Your objective:
Each line from the one containing "('dark low tree behind the lime" through the one containing "tree('woodland_tree', lab, px, top, hw, bot, Y, mt, **kw)" is to be retyped exactly, both end lines included, and all other lines left out.

Scene modeling code data
• • • •
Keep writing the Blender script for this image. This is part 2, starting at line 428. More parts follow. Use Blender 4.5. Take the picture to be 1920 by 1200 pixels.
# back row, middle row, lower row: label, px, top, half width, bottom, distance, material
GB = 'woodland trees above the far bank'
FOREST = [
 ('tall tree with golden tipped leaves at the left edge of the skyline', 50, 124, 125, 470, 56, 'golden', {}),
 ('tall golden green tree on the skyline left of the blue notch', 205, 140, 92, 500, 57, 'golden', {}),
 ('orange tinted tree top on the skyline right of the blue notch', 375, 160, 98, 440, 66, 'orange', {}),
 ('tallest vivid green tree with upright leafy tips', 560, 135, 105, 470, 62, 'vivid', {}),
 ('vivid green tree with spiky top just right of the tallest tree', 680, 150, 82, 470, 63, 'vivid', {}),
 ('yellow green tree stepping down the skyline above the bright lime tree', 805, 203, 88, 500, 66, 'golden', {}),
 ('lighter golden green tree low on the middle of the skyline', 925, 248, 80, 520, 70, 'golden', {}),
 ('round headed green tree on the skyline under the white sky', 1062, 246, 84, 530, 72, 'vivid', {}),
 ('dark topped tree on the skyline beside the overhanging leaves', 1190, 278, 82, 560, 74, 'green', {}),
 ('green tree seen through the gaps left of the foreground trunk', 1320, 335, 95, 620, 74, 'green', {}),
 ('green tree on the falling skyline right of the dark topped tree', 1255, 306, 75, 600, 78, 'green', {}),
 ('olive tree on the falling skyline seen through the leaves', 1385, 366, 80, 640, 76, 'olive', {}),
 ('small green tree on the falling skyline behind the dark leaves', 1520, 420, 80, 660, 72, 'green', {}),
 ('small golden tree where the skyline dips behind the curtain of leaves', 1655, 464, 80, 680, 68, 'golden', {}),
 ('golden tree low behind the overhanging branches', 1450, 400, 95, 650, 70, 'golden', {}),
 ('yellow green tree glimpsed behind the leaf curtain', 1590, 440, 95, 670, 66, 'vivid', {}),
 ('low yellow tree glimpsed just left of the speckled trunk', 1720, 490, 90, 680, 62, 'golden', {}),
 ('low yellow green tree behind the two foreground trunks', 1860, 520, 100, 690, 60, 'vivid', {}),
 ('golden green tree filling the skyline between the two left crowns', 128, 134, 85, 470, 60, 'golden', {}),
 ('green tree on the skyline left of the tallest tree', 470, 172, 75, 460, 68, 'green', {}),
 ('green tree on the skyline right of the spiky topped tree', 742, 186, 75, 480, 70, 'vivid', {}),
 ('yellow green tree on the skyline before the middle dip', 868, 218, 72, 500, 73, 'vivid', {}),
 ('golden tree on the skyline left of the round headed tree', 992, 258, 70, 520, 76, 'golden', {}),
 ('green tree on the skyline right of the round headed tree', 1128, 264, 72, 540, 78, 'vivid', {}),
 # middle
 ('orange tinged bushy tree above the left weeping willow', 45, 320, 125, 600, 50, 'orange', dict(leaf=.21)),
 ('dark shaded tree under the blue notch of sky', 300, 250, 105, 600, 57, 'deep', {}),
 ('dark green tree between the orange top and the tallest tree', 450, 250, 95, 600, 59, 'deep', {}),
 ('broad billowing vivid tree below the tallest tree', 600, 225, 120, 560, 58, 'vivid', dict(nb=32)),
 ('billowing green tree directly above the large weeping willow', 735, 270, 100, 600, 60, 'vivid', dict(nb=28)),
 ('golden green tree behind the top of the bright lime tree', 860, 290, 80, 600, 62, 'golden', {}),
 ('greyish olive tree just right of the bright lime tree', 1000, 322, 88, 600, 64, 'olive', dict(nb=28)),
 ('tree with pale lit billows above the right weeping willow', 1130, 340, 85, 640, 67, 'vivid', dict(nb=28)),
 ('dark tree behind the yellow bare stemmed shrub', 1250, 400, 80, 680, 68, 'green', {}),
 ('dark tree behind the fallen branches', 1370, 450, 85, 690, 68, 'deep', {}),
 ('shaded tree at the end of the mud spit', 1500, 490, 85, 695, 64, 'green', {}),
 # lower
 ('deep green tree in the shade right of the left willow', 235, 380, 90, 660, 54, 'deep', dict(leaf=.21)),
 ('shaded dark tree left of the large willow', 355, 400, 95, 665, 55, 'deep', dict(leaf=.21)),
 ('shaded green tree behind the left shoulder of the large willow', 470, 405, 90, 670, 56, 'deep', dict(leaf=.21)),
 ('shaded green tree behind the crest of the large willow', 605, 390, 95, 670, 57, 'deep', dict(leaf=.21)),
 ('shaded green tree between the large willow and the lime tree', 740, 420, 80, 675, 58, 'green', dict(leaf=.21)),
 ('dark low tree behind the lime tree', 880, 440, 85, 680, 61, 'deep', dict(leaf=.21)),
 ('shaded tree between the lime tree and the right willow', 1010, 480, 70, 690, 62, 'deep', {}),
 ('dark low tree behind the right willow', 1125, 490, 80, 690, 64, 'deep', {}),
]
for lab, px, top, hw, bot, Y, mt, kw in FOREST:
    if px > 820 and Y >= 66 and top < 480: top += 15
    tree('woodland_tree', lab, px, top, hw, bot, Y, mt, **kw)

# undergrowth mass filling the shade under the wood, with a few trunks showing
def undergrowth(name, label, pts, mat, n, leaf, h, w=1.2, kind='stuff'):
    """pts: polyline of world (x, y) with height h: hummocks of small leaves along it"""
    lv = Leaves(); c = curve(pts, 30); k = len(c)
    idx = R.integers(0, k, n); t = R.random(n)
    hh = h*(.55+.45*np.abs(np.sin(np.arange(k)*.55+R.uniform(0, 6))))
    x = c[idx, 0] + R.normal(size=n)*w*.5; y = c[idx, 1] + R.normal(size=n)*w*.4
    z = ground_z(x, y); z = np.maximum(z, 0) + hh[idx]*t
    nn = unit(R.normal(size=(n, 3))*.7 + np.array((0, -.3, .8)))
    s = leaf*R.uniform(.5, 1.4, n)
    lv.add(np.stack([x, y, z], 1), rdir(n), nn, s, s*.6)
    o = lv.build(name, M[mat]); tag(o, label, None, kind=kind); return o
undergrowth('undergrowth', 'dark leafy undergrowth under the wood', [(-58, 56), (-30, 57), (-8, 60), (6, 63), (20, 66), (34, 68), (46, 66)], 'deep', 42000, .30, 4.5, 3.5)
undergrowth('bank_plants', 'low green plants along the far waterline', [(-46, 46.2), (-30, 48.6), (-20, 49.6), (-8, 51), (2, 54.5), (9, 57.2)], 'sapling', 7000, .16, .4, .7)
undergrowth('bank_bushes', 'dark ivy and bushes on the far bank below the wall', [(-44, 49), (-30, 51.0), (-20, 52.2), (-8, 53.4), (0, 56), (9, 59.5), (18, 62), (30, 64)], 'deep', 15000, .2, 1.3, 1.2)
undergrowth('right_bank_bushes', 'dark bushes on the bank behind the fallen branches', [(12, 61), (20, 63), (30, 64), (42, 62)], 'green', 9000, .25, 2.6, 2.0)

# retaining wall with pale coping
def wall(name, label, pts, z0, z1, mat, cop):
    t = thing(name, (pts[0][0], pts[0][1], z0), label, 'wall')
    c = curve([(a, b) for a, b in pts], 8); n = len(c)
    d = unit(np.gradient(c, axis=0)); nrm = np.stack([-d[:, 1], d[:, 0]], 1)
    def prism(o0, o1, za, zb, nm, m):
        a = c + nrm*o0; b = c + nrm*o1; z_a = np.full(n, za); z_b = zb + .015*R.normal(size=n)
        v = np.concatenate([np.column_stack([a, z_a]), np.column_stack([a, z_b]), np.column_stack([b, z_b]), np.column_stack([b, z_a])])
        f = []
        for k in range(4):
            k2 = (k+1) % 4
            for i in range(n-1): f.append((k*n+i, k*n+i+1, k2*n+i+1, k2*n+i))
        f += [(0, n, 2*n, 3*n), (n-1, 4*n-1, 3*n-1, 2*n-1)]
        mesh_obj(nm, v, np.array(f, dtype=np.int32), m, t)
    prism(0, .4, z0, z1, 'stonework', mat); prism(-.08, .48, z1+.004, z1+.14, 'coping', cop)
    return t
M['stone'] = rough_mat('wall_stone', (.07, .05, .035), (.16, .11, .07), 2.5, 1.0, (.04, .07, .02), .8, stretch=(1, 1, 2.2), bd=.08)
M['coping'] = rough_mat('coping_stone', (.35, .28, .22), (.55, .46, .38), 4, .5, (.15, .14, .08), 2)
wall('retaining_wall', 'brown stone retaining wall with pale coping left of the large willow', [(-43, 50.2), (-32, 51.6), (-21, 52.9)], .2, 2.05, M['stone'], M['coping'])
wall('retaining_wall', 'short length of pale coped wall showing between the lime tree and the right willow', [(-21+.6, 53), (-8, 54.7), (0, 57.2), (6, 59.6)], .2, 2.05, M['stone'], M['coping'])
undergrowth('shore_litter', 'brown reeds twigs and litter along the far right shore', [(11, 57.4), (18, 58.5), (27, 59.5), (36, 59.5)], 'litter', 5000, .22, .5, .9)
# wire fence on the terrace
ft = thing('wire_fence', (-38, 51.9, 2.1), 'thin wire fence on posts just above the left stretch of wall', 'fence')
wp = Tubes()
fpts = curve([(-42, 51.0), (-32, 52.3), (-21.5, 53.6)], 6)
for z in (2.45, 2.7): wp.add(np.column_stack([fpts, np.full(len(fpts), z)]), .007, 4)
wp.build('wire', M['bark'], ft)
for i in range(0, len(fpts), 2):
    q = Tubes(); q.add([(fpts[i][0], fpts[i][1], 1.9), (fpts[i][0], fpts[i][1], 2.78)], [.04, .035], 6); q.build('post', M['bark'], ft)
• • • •
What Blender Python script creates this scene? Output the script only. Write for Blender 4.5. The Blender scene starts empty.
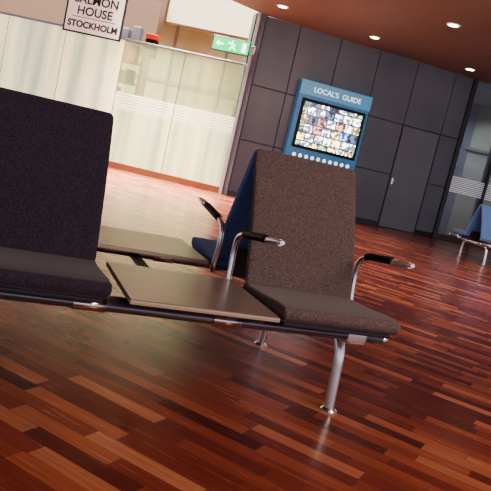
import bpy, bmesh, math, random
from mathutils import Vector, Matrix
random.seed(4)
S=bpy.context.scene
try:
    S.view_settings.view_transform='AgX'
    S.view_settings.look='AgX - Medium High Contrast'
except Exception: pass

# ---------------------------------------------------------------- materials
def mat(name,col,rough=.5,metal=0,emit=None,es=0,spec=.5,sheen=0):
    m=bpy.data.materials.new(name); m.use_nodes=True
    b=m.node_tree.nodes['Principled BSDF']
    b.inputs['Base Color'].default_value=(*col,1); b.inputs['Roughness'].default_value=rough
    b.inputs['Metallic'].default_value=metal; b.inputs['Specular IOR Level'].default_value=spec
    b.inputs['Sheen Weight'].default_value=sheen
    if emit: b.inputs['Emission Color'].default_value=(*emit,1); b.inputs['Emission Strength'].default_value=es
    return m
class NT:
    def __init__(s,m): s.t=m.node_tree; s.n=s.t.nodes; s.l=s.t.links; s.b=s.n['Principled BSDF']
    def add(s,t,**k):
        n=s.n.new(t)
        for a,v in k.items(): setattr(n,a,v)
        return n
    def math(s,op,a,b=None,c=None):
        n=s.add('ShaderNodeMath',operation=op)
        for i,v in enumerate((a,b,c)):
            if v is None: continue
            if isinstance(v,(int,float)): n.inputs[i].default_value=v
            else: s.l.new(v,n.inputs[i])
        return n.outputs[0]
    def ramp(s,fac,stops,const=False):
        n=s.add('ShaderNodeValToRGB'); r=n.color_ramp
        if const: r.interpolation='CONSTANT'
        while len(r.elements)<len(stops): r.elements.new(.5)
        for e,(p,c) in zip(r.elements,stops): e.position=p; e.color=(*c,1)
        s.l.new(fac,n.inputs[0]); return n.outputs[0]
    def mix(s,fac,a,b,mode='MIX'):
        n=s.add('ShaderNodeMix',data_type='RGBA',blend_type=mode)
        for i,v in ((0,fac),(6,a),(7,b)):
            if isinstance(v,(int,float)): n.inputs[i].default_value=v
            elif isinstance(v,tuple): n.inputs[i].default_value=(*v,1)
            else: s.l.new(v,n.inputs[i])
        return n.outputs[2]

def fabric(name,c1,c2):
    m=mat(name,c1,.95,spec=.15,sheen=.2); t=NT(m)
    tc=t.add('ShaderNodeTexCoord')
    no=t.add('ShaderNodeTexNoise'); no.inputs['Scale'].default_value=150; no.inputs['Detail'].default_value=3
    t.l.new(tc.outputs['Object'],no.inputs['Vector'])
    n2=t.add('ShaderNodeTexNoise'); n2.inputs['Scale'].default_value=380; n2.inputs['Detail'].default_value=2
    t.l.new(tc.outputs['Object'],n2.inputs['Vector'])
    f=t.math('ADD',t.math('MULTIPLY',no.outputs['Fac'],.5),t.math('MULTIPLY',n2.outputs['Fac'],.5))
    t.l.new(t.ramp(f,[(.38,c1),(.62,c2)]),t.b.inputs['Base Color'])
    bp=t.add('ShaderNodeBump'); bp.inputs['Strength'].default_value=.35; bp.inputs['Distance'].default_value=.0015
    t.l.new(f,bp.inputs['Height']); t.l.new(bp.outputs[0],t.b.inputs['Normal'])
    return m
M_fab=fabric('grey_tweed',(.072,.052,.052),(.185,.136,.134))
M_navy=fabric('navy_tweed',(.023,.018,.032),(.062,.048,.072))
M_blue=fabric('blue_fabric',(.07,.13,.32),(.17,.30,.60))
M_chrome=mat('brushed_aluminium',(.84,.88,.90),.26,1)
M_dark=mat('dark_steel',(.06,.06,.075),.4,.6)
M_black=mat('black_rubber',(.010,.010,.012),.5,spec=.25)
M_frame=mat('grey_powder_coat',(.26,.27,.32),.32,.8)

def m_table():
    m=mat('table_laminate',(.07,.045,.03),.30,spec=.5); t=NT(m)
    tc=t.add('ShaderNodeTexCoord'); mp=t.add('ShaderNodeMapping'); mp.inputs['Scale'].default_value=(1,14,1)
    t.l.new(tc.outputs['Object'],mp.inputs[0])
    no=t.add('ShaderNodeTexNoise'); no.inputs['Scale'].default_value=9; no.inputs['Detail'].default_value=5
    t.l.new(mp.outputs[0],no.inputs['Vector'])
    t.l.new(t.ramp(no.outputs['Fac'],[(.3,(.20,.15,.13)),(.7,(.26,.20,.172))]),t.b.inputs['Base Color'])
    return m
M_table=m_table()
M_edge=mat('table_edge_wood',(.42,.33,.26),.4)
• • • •
Answer for this exercise:
 ('dark low tree behind the lime tree', 880, 440, 85, 680, 61, 'deep', dict(leaf=.21)),
 ('shaded tree between the lime tree and the right willow', 1010, 480, 70, 690, 62, 'deep', {}),
 ('dark low tree behind the right willow', 1125, 490, 80, 690, 64, 'deep', {}),
]
for lab, px, top, hw, bot, Y, mt, kw in FOREST:
    if px > 820 and Y >= 66 and top < 480: top += 15
    tree('woodland_tree', lab, px, top, hw, bot, Y, mt, **kw)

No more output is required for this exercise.